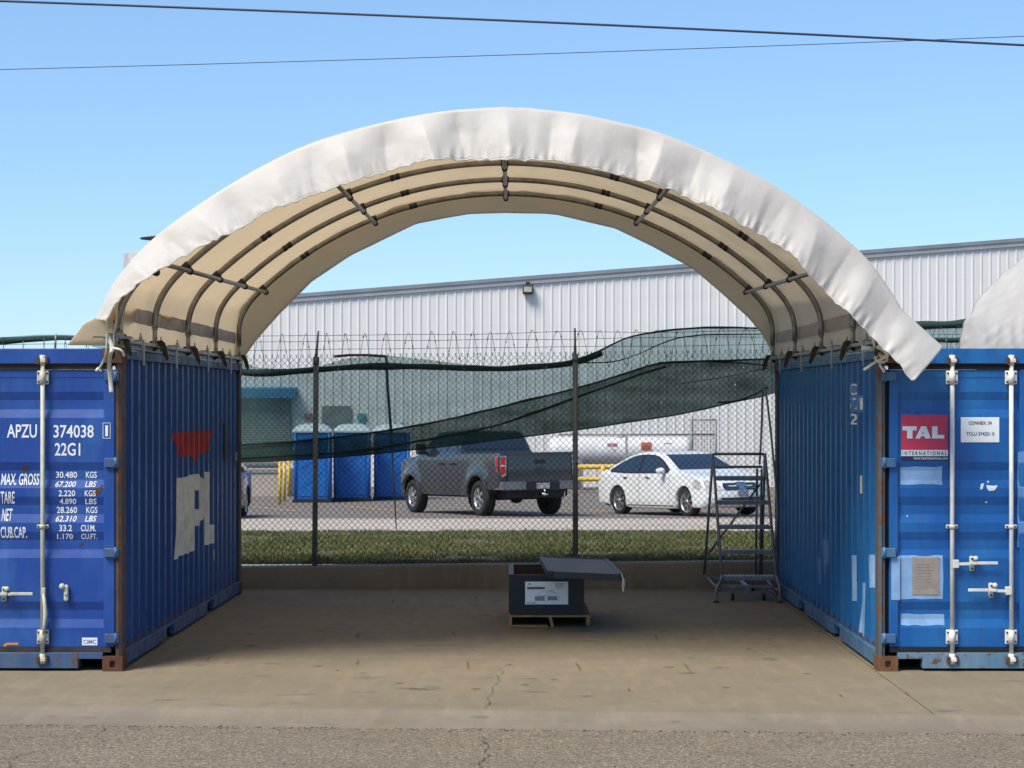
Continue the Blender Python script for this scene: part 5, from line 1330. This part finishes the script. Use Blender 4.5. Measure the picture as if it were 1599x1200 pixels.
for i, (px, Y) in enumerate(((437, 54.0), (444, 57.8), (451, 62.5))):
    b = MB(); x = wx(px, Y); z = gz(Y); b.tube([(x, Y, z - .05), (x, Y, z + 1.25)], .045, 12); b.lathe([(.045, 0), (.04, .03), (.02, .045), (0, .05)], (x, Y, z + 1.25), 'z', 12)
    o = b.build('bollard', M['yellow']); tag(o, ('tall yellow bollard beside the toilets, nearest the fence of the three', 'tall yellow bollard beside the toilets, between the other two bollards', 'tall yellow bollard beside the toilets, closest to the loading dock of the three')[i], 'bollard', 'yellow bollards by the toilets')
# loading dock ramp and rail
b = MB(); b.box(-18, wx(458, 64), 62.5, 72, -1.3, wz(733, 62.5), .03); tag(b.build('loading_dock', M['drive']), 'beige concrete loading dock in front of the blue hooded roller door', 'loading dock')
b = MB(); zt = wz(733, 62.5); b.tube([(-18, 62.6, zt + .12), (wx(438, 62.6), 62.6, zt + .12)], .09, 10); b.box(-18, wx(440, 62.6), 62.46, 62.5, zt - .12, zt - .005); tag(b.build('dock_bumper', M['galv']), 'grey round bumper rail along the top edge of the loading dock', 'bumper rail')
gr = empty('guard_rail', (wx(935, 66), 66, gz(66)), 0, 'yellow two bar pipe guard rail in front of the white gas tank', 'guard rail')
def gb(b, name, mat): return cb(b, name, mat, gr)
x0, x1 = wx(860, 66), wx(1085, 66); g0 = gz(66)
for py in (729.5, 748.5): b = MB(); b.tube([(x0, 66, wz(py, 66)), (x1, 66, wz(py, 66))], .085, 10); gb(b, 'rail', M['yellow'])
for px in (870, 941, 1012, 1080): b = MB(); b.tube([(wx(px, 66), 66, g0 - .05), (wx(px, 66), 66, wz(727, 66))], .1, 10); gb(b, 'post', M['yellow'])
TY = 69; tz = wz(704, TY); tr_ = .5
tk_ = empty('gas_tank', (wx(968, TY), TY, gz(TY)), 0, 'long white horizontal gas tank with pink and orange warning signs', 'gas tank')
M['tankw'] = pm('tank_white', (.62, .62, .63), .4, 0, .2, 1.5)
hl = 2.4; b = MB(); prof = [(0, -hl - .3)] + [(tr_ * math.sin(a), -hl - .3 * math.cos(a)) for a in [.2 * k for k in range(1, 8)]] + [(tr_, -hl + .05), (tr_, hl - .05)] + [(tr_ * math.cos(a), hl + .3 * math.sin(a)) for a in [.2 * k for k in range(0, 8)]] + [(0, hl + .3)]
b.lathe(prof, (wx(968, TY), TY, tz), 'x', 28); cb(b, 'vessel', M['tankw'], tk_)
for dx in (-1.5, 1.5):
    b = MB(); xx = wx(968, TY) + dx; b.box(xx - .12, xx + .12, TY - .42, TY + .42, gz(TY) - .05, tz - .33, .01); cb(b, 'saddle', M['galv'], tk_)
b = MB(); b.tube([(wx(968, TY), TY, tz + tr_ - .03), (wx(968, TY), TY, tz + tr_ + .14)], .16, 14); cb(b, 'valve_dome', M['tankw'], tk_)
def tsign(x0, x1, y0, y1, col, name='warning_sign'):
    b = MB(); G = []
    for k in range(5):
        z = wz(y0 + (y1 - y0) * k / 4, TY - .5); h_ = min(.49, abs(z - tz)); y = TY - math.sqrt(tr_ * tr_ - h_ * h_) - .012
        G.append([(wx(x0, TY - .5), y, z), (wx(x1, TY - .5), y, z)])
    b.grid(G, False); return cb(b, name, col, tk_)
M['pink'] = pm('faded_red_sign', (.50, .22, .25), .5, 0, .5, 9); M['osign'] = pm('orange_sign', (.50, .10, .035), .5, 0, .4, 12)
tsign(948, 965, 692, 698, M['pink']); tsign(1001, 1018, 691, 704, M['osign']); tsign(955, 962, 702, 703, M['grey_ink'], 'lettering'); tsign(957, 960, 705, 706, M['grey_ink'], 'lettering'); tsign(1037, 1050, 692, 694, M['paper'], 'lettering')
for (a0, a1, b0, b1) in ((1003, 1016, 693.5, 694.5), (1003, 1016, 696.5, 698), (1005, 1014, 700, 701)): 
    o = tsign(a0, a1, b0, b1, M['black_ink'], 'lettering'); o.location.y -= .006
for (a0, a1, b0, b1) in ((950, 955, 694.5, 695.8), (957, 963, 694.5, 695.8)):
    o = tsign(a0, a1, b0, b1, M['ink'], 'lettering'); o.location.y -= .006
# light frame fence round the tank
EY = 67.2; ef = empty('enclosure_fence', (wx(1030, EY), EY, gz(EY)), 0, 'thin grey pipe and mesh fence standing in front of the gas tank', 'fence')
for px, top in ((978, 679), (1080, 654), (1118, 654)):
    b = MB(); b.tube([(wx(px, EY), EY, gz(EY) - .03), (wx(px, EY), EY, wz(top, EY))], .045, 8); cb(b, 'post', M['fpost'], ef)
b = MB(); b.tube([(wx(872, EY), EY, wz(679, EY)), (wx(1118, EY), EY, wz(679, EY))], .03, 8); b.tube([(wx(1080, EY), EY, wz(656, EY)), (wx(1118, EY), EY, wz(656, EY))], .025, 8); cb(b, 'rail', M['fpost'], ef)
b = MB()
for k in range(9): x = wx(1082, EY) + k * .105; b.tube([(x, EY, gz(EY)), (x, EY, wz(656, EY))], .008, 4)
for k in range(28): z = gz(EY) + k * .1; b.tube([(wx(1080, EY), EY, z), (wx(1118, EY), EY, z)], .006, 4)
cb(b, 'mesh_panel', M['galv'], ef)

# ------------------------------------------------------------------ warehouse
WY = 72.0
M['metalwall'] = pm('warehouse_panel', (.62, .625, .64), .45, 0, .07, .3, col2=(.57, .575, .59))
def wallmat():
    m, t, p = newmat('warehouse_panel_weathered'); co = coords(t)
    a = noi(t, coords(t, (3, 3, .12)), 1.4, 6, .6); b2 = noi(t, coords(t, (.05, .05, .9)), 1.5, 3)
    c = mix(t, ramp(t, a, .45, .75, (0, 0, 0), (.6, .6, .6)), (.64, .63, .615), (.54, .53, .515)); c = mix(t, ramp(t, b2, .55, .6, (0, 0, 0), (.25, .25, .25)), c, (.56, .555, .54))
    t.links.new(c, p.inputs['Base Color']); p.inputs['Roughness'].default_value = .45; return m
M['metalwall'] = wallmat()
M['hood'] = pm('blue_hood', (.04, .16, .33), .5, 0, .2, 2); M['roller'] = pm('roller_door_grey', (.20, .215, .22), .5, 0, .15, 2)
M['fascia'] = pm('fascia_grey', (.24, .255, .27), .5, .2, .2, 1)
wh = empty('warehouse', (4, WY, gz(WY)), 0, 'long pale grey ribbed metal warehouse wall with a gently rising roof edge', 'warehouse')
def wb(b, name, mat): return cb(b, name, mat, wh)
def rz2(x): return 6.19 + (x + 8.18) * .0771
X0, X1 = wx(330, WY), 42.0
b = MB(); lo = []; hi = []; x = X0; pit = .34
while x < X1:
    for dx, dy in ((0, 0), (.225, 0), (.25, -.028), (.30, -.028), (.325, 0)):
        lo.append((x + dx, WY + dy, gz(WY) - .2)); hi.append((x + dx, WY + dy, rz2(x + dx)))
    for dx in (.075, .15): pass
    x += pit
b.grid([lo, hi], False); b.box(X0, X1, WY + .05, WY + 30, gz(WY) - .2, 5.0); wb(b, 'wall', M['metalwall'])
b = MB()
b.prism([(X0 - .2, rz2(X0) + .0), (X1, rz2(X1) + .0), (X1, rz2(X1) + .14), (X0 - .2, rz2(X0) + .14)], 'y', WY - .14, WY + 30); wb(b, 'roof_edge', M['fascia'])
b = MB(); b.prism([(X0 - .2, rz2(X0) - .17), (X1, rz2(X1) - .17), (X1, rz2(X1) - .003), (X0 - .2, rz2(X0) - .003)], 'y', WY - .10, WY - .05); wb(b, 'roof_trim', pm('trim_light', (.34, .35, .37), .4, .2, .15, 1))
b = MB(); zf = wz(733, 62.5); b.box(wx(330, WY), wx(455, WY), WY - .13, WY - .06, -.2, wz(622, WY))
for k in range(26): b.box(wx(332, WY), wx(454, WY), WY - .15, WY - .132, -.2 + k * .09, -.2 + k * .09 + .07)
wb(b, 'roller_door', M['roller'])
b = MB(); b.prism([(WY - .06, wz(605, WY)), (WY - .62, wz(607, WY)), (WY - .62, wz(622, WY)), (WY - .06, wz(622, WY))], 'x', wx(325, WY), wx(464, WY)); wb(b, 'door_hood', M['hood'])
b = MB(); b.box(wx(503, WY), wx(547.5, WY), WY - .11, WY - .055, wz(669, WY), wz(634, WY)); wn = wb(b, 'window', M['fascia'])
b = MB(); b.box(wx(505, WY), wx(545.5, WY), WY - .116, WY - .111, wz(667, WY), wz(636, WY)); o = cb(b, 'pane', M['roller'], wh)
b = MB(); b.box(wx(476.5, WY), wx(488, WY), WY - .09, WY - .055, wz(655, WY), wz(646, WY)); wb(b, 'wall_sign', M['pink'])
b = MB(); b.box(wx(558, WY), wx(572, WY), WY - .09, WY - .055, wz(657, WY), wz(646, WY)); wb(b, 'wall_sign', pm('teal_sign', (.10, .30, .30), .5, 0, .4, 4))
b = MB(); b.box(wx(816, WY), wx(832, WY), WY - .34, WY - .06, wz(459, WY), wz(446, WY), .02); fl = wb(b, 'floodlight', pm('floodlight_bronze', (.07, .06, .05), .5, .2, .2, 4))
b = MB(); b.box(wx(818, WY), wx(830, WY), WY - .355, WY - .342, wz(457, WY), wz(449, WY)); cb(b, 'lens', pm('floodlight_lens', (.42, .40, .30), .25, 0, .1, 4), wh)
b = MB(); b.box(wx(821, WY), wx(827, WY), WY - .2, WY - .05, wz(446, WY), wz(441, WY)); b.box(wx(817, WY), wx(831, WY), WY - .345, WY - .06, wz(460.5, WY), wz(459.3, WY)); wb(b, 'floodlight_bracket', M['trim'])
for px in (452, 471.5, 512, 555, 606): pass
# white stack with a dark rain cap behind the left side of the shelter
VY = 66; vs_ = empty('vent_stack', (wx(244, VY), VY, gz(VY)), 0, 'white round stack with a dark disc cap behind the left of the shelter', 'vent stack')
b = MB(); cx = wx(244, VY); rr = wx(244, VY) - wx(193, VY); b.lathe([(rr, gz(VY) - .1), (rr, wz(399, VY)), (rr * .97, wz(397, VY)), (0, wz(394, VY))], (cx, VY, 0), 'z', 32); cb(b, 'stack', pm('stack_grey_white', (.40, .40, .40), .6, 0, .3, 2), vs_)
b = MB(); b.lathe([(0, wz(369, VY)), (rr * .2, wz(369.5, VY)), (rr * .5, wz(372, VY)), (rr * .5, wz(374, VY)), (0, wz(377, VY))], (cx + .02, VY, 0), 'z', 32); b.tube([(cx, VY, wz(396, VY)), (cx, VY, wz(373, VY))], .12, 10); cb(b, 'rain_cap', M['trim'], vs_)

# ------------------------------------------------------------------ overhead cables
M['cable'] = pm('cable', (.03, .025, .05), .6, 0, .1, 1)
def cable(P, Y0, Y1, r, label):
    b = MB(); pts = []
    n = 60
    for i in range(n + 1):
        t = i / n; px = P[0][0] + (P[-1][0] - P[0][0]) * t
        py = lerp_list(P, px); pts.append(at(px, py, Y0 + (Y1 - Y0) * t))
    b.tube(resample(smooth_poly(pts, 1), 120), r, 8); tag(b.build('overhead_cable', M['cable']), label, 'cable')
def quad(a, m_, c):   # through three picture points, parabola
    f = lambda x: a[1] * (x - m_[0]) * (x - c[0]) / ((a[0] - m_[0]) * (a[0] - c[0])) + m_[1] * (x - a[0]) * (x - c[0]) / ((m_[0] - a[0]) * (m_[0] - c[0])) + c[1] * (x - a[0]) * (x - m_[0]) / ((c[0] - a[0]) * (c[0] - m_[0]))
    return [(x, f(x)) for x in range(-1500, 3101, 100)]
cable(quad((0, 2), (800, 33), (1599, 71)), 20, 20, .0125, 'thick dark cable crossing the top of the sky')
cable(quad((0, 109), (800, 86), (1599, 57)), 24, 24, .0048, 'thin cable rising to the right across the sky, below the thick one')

==

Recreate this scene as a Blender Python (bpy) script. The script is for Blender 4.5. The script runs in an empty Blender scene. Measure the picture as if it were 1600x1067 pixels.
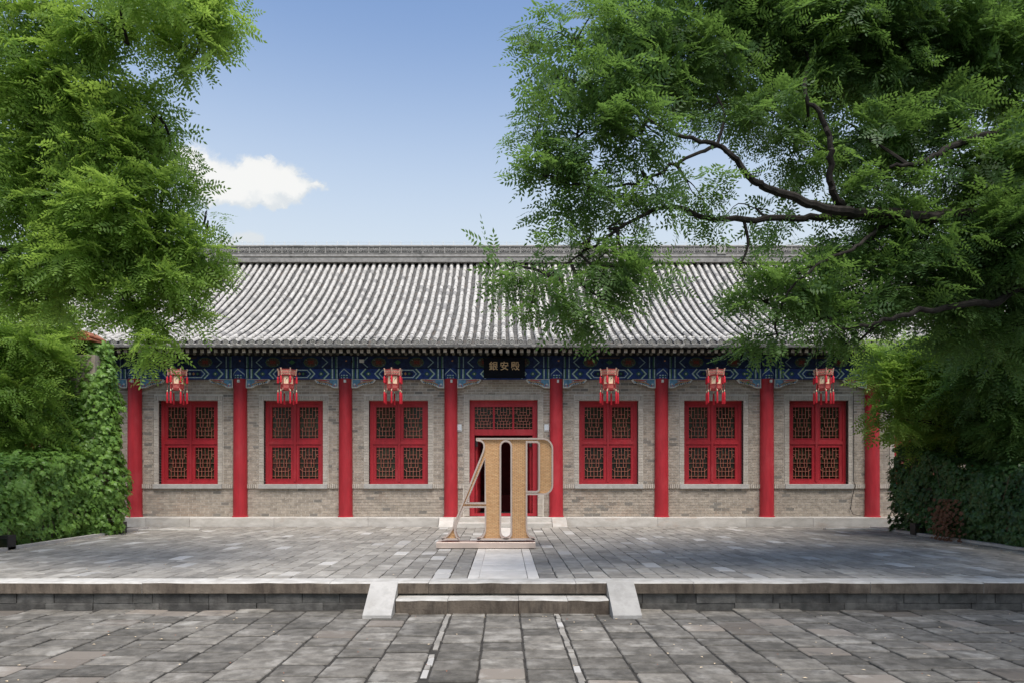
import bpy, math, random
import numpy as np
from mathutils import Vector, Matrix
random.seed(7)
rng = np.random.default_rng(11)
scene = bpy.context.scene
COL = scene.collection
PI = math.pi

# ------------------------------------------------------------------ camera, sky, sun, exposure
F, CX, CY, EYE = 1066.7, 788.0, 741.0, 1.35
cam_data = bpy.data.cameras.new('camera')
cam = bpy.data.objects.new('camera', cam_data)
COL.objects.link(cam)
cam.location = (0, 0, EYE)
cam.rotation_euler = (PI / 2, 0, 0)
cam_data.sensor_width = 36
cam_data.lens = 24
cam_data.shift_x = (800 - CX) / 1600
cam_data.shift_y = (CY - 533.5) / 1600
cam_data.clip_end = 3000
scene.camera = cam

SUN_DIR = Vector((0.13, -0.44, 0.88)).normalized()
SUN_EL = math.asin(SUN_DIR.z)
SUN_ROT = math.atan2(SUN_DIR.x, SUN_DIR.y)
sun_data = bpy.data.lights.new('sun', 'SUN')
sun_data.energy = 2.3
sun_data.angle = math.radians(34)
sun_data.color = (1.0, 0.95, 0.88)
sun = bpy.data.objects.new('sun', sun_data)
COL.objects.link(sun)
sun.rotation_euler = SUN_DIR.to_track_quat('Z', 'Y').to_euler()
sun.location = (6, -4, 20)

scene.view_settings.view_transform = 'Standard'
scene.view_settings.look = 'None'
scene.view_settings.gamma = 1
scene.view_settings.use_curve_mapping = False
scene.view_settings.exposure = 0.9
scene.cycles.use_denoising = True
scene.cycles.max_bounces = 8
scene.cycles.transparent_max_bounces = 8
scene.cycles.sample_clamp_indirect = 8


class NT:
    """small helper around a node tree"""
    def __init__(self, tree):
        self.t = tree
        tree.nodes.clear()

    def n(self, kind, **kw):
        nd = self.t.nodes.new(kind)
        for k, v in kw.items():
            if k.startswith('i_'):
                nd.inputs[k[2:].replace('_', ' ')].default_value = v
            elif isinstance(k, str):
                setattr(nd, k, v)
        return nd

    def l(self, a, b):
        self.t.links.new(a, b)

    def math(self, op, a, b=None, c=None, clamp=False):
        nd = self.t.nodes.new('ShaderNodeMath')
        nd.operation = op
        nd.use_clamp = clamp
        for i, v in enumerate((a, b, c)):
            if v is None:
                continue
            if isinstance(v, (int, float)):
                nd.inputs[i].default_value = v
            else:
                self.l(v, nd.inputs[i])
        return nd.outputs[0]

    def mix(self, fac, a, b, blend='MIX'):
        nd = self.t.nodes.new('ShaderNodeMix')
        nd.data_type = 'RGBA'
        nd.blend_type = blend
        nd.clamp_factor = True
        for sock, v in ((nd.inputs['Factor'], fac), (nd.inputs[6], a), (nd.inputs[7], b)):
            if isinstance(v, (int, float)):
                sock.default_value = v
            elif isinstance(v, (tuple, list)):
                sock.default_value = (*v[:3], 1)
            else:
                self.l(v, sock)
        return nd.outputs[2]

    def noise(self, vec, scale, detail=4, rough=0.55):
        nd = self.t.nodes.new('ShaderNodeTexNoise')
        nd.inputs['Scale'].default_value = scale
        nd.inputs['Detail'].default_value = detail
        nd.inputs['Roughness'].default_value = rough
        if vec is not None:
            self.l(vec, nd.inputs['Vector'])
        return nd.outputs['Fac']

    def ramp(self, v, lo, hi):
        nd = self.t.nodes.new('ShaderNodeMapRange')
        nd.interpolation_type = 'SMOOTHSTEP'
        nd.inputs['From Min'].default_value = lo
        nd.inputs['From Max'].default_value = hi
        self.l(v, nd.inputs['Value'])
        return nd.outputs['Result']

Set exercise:
Report the number of lines above that contain the word "were", and only that number.

Written response:
2